- [Stored data]

** BEGIN **

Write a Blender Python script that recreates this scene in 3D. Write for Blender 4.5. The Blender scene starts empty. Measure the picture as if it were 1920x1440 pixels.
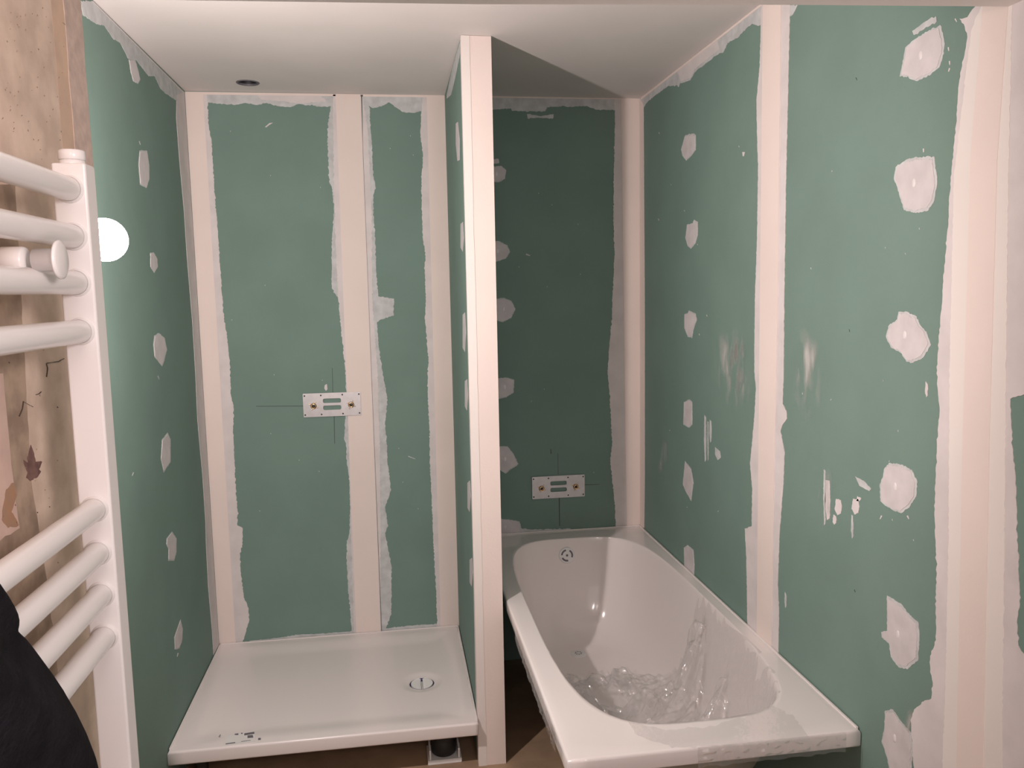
import bpy, bmesh, math, random
from mathutils import Vector, noise
random.seed(7)
S = bpy.context.scene
COL = S.collection

# ------------------------------------------------------------ camera
FPX, YAW, PITCH, ROLL = 1516.8, .1468, -.1137, -.0187
cy, sy, cp, sp = math.cos(YAW), math.sin(YAW), math.cos(PITCH), math.sin(PITCH)
FW = Vector((sy*cp, cy*cp, sp)); R0 = Vector((cy, -sy, 0)); U0 = R0.cross(FW)
cr, sr = math.cos(ROLL), math.sin(ROLL)
RT = cr*R0 + sr*U0; UP = -sr*R0 + cr*U0
cam = bpy.data.cameras.new('camera'); camo = bpy.data.objects.new('camera', cam); COL.objects.link(camo)
from mathutils import Matrix
m = Matrix((RT, UP, -FW)).transposed()
camo.matrix_world = m.to_4x4()
cam.sensor_fit = 'HORIZONTAL'; cam.sensor_width = 36; cam.lens = 36*FPX/1920; cam.clip_start = .02
S.camera = camo
# ------------------------------------------------------------ light
BULB = Vector((-.522, 1.625, .110))
w = bpy.data.worlds.new('world'); S.world = w; w.use_nodes = True
w.node_tree.nodes['Background'].inputs[0].default_value = (1, .83, .81, 1)
w.node_tree.nodes['Background'].inputs[1].default_value = 1.05
def lamp(name, kind, loc, energy, col, aim=None, **k):
    l = bpy.data.lights.new(name, kind); l.energy = energy; l.color = col
    for a, v in k.items(): setattr(l, a, v)
    o = bpy.data.objects.new(name, l); COL.objects.link(o); o.location = loc
    if aim: o.rotation_euler = (Vector(aim)-Vector(loc)).to_track_quat('-Z', 'Y').to_euler()
    return o
lamp('bulb_light', 'SPOT', BULB+Vector((.043, .008, 0)), 75, (1, .86, .82), aim=BULB+Vector((.62, 1, -.08)), spot_size=math.radians(176), spot_blend=.48, shadow_soft_size=.02)
lamp('room_light', 'AREA', (.42, -.10, .16), 6.4, (1, .87, .85), aim=(-.55, 1.1, .0), shape='DISK', size=.26)
lamp('fill_light', 'AREA', (-.10, -.15, .30), 1.4, (1, .87, .85), aim=(-.15, 2, -.5), shape='DISK', size=.3)  # added fill to brighten radiator and wallpaper, no fixture stands here
S.view_settings.view_transform = 'Standard'; S.view_settings.look = 'None'
S.view_settings.gamma = 1; S.view_settings.use_curve_mapping = False
S.view_settings.exposure = .12

# ------------------------------------------------------------ measured room (metres, eye height 1.6 above floor)
XL, XR, YB, ZC, ZF = -.747, 1.053, 3.345, .784, -1.6
XD1, XD2, YD = .244, .335, 2.58
XN, YN = -.37, 1.125
ZT, YT = -1.423, 2.538
ZB, XB, YBF = -1.031, .351, 1.645
XNW = XL-.6
def ray(x, y): return FW + RT*((x-960)/FPX) - UP*((y-720)/FPX)
def on(x, y, ax, v):          # photo measurement -> point of the wall plane ax = v
    d = ray(x, y); i = 'xyz'.index(ax); return d*(v/d[i])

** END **

- [Exercise directions] Up to and including the line containing "COL = S.collection", repeat every line from the start of the data, but none of the pictures.

- [Right answer]
Write a Blender Python script that recreates this scene in 3D. Write for Blender 4.5. The Blender scene starts empty. Measure the picture as if it were 1920x1440 pixels.
import bpy, bmesh, math, random
from mathutils import Vector, noise
random.seed(7)
S = bpy.context.scene
COL = S.collection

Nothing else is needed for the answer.